Instinctively, he started running…
(Dan Brown)

Graham King 06-16-2013 01:25 AM

Quote:

Originally Posted by Rob Stuart (Post 288167)
Call me Steve Ken Barry Ishmael.

(Also dead. I know, I know...)

A great shame, Rob - I had written and was on the very point of submitting a Melville entry before the reality of the brief again butted in! But I managed to think of an extant novelist I've actually read:

‘Dish World is a plate shaped planit curried on the bak of 4 immence elefants stud on top of a hooge turtle swiming throuh space. Dworfs magishuns witchs liv there wicked theves and pepole who kil pepole fur money fur other pepole who giv them money to do fur them. Clever brains in a big magic school who where robes and all keap seacrits til they ofen get kiled by the next one to be top. (then Deth coms fur them he is a tall skelitan in black). With a libraryan magiced into a orangu-tang. Lots of funny things hapen ther. like one hero this realy old skiny man and anuther scared magishun who’s spells go wrong and always havs aventures he dosnt want and his chest wich runs on legs. (I mean a box chest not one his body has. like a trunk. But not like elefants hav.)’

[Excerpt from ‘My Daily Diary’ by Terry Pratchett at primary school.]

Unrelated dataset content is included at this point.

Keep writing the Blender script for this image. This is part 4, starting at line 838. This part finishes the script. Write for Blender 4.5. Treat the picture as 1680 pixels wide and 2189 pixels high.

John Samson 06-20-2013 01:58 PM

My suggestion for a young Ian Rankin
 
Teccy John Plodbus he suck on lots and lots of Edinbruh rock. (My favrit too). But he is still sad. Why you sad sed his frend Big Ears who was called that cos he told John Plodbus what the bad people in Toytown did as long as John Plodbus give him funny fizzy pop to make him laff and sleep. Here is why sed Plodbus (can’t be bovved riting all the name now). The peepul in the Old Toytown Sweetie shop not speak to me cos they know I did not catch Sly the Goblin and he chop up Noddy. Big Ears says they say Sly is called the Hundred Acre (nice Miss Spark showed me how to spell acre) Wood Cutter cos he hates that Winnie the Poof (don’t like riting Pooh sounds smelly) and put him in little bits in a honey jar. THE DEAD STICKY END.